Local man, Alan Ring’s high-ranking finish in last weekend’s Rally of the Lakes didn’t just happen overnight.

Alan has been plugging away at various levels of motor-sport for the best part of the past 20 years. Back in 1995, after he won all he could on the Race Karting circuit, Alan moved up a few gears to Formula Ford level. This would have given him the opportunity to race on the hallowed surface of Mondello park and circuits of its ilk throughout the Island of Ireland.

People who follow motor-sport will have noticed his name cropping up reports from time-to-time. Well it’s up there now after last weekend and let’s wish him all the success the sport has to offer.

Singer, Paddy Reilly told an interviewer once that when ‘The Fields of Athenry’ became a success for him he was asked where he came from ‘All of a Sudden.’

Reilly, too, had been plugging away on the long hard circuit of clubs and pubs and dancehalls before the Athenry break came his way.

Killarney Today’s John O’Mahony sent us the following report and Eamonn Keogh sent the two presentation photographs.

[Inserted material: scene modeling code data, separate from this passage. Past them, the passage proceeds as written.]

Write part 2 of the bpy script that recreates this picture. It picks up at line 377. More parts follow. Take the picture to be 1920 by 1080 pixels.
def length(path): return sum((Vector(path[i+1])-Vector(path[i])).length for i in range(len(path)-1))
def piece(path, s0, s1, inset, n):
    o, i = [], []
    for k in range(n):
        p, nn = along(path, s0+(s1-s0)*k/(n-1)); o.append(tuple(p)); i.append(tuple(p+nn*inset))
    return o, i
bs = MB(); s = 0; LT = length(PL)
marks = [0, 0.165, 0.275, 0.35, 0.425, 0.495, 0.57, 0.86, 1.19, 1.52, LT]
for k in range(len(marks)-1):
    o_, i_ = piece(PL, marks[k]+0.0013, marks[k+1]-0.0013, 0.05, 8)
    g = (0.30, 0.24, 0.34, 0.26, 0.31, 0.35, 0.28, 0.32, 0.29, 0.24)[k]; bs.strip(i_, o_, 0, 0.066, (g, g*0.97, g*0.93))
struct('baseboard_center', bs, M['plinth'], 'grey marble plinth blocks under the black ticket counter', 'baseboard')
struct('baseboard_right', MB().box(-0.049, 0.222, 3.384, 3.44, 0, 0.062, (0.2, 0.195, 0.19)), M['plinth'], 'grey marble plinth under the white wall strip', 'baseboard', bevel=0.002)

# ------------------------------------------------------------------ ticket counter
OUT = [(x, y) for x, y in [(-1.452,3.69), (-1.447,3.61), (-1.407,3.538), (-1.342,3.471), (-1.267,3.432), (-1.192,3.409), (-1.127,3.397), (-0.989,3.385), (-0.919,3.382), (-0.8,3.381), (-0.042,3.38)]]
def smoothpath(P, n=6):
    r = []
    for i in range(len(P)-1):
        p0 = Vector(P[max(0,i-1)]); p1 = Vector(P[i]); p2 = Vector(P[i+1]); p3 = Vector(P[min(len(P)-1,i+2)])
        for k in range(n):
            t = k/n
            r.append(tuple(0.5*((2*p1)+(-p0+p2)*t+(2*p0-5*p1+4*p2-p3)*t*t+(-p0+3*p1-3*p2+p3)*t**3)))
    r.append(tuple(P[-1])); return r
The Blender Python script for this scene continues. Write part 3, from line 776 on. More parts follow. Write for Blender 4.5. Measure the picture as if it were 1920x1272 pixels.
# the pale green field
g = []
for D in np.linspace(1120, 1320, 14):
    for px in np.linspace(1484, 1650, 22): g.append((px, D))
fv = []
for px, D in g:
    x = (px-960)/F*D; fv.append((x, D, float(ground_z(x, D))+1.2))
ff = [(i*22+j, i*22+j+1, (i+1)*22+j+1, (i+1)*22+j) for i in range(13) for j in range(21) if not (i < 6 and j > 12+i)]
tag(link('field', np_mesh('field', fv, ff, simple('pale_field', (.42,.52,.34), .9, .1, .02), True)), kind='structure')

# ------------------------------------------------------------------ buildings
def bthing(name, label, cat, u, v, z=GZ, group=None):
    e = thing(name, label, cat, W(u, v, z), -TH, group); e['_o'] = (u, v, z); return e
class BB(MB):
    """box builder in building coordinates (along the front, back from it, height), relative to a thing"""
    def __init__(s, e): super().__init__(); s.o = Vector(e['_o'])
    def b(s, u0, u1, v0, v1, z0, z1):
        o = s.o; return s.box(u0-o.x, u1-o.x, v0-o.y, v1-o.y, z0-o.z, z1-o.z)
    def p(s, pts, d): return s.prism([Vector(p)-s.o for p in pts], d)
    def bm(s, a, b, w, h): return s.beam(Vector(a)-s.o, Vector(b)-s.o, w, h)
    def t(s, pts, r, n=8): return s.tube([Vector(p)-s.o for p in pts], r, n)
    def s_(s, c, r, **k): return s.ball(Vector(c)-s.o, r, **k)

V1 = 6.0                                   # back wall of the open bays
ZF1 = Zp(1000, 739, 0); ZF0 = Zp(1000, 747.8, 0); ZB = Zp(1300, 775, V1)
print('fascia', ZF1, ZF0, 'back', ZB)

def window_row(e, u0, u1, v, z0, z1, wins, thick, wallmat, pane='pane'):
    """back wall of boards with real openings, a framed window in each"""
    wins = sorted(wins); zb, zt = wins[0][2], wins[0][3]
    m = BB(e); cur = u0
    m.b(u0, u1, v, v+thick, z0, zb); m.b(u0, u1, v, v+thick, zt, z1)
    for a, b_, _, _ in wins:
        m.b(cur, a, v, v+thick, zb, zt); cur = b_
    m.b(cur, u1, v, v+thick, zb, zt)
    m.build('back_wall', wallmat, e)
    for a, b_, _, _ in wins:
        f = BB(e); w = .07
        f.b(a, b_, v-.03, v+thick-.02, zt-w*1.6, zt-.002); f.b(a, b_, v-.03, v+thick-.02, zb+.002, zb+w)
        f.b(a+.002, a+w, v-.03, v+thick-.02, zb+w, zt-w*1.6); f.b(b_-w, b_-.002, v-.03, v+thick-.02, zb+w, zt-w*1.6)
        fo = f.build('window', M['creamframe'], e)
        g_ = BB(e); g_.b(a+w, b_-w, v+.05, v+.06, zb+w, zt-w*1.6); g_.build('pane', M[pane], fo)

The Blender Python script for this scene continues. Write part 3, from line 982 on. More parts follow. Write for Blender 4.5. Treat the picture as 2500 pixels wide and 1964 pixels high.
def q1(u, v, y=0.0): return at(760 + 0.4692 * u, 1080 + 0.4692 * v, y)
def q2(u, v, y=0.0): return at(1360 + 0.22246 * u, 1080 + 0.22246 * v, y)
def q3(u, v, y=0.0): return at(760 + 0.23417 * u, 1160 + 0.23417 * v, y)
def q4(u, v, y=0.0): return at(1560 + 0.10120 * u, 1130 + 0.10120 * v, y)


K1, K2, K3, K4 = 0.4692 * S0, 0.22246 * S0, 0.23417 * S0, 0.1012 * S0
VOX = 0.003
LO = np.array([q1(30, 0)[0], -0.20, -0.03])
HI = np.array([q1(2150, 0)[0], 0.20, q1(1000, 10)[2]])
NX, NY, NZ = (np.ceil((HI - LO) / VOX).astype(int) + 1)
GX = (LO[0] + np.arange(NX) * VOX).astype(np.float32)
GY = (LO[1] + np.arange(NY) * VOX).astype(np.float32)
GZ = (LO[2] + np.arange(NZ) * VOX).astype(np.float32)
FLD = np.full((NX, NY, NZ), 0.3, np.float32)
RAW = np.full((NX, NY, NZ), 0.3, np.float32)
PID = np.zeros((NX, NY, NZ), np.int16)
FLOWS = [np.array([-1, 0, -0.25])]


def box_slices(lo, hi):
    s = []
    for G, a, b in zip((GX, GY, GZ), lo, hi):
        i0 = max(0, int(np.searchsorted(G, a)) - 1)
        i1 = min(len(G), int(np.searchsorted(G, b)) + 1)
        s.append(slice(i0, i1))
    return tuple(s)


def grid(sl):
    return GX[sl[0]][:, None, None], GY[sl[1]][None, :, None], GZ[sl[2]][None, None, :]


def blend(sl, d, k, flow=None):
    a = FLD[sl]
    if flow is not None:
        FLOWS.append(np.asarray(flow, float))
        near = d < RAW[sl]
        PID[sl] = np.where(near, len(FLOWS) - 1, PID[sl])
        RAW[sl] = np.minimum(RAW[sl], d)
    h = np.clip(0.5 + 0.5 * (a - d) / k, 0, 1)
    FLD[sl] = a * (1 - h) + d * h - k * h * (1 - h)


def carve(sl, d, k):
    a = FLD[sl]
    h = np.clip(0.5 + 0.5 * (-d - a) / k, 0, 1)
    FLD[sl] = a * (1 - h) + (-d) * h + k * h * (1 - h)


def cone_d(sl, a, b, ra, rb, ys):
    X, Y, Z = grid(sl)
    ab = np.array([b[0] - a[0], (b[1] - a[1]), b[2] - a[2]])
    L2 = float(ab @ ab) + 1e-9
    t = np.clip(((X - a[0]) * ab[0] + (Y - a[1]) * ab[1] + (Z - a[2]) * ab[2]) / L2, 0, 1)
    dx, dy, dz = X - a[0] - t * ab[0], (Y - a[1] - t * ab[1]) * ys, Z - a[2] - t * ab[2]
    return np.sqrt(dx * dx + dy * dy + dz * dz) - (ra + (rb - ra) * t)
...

County Monaghan duo Sam Moffett and James O’Reilly zipped their way to ultimate glory in a thrill-a-minute Rally of the Lakes in Killarney this Sunday afternoon.
Their power-packed Ford Fiesta WRC was first to cross the line after early pacesetter Declan Boyle from Donegal crashed out.
It was a memorable rally also for local driver Alan Ring, with navigator Adrian Deasy, as they finished in a fantastic second place, just 2.39:3 off the pace in their Subaru S12B.
Another of the Moffett clan, Sam’s brother Josh, and his navigator John Rowan eased their Mitsubishi Evo 9 into third.
It was a great rally also for another local crew, Jimmy White and Damien Fleming, who were 15th overall in their Honda.
The course saw them tackle Moll’s Gap for the third time before progressing to a loop of three stages which had not been used for 10 years in the Rally of the Lakes.
The first of these, Borlin, was actually a combination of two old classics, Sheen River and Borlin, and it brought the rally over the county bounds into Cork.
The second was the fabulous lakeside stage at Lough Allua.
Fuhiry, which starts outside Ballingeary, brought the competitors back over the county bounds, past Creedon’s newly rebuilt pub at the Top of Coom, the highest pub in Ireland, it and finished on a fast downhill section towards Kilgarvan.
Service in Kenmare was followed by a further trip over the same loop of three and the rally concluded with a run over Moll’s Gap before the winners accepted the laurels on the podium at the Gleneagle Hotel.